Located in the Mojave desert, Las Vegas doesn't seem like a prime candidate for flooding. But experts say flooding in desert regions is a common phenomenon, and Las Vegas has excellent infrastructure to move that water out of the city.
How Las Vegas prevents flooding
Clark County's flood control department spends $15 million each year maintaining infrastructure to keep the streets safe during storms and heavy rain.
"For the most part, we do a great job, and we're very low profile except for in some of those areas, like behind the LINQ, it is very high profile because everyone just thinks that something is wrong when it's really not," Trelease said.
Massive water basins across Clark County help catch the heavy rainfall and keep floods away from people. And because it rains so little in Las Vegas, many of these massive water basins throughout the county actually double as amenities for the public, such as parks and soccer fields, Trelease said.
Rapid rainfall and unpredictable storms in Las Vegas
The average year brings about four inches of rain to Las Vegas and the surrounding Clark County. But those few inches come quickly and with great intensity.
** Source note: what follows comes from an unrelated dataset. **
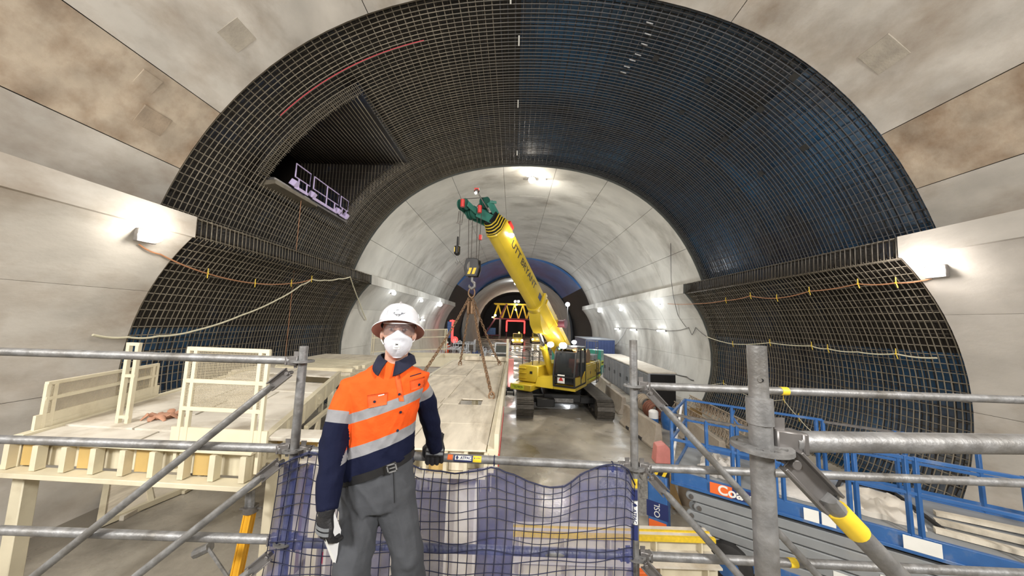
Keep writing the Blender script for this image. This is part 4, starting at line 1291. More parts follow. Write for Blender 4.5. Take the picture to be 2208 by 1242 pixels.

"When it does rain, especially in the summertime, it comes down very quickly, and we might get that four inches all in an hour or couple hours," Trelease said.
While it doesn't often rain in deserts, the rain that does fall is often heavy and difficult for the soil to absorb, said Markus Berli, an associate research professor of environmental physics at the Desert Research Institute. That means researchers need to improve how they predict these intense rainfalls.
"We are still having a hard time predicting how much it's going to rain and where it's going to rain," Berli told Insider.
But despite videos like these that show intense, roaring floods near the Las Vegas Strip, Berli said the flood infrastructure in Las Vegas is actually doing an excellent job of keeping people safe.
"The engineering solutions that are in place in Las Vegas are doing the best they can to keep the water outside of the city," Berli said.